Little known fact: with the exception of select/start, NES and Game Boy buttons are interchangeable. If you want a nice tight game boy control, replace the D-pad with an NES one. If you want the best-feeling NES buttons ever, replace the concave A/B buttons with the Game Boy's convex ones.

(Source: I took apart every nintendo console I own for sport/boredom when I was a kid.)


A both loving and detailed look into the internals of controllers. Fun read!


Interesting how Nintendo went with that IR setup for their analog joystick when everyone else (MS and Sony to 3rd party controller manufacturers) went with two potentiometers.

Maybe Nintendo's famous insularity is showing in their hardware designs as well as software?


I think they just implemented the mechanism that was nearly universal at the time for a computer mouse. It's not like they had a lot of precedent to follow for compact joysticks.


> The benefit of [the SNES bumper] button design vs a standard push button is that it has a much longer life and it also gives a soft, yet very tactile button feel.

Contrary anecdote: the bumpers on my SNES controller lost their resiliency before the face buttons.


I have an good/odd memory of that great rubbery feel and push the SNES bumpers had. It's cool to see the inside of it, although I'm surprised I never did having thrown said controller against the wall so many times because of how hard Super Star Wars was to beat.


Nice to see inside the SNES controller. I've had the same two for some 25 years or so and they work (as far as I can tell) as well as they did out of the box.
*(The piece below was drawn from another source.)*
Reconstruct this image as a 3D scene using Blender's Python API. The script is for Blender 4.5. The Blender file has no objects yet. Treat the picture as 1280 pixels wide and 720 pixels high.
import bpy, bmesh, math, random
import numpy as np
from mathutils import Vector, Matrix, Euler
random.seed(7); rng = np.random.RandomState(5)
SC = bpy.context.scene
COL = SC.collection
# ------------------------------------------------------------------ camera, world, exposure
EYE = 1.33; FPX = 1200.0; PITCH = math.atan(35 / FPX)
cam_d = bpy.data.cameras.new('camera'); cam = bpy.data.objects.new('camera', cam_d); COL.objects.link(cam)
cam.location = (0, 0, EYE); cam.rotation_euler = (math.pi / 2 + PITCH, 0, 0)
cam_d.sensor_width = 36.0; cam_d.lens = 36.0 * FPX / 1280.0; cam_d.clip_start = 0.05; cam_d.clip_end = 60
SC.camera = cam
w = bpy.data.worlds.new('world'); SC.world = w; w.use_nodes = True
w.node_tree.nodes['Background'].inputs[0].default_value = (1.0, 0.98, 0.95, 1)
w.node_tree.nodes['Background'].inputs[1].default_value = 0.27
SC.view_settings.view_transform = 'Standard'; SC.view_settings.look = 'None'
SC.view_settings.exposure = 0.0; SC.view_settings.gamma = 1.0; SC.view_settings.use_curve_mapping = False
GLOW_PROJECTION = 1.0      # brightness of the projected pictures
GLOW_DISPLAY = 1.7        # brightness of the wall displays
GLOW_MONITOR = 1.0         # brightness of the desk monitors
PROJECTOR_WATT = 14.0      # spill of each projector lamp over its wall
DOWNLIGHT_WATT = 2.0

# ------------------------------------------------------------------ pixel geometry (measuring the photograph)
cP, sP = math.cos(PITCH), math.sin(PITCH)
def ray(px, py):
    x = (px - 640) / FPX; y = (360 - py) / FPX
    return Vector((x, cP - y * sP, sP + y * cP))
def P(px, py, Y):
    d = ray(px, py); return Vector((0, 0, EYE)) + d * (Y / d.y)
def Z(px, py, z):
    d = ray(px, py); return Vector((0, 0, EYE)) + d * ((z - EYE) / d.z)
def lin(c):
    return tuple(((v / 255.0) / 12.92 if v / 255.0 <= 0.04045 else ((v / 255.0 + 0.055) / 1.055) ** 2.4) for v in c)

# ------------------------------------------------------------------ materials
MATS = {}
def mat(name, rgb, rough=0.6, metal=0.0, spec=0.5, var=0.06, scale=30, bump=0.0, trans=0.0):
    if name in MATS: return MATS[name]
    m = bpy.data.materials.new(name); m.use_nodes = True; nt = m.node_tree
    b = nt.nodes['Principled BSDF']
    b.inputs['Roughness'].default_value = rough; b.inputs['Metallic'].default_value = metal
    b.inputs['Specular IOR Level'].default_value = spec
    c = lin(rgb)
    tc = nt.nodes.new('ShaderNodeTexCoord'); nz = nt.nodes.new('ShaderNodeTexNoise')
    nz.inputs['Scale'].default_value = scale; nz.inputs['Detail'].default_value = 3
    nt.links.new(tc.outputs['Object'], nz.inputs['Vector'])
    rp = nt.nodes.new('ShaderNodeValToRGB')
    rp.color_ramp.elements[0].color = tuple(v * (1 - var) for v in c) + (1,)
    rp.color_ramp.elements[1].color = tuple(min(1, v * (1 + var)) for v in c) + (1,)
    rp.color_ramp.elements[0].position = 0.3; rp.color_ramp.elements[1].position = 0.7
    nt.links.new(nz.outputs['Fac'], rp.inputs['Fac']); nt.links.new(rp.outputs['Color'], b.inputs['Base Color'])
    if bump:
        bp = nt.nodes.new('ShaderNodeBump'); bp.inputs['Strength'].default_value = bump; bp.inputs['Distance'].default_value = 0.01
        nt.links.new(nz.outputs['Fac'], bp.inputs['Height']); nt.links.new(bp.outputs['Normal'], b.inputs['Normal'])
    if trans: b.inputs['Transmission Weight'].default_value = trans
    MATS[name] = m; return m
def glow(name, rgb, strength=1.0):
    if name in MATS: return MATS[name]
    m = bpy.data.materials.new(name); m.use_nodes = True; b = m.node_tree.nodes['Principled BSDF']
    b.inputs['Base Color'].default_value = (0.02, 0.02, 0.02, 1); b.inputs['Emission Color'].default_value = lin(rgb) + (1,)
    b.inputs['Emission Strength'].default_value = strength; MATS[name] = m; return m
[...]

The console too, though it's missing a big chunk off the chassis in the back.


Can we add a "(part 1)" to the title? And when the next instalment hits HN, let it come with a "(part 2)" in the title as well.


A microcontroller seems like an overkill for a NES controller...


As some other commenters (and the photo, contrary to body text) have pointed out, it's actually a shift register.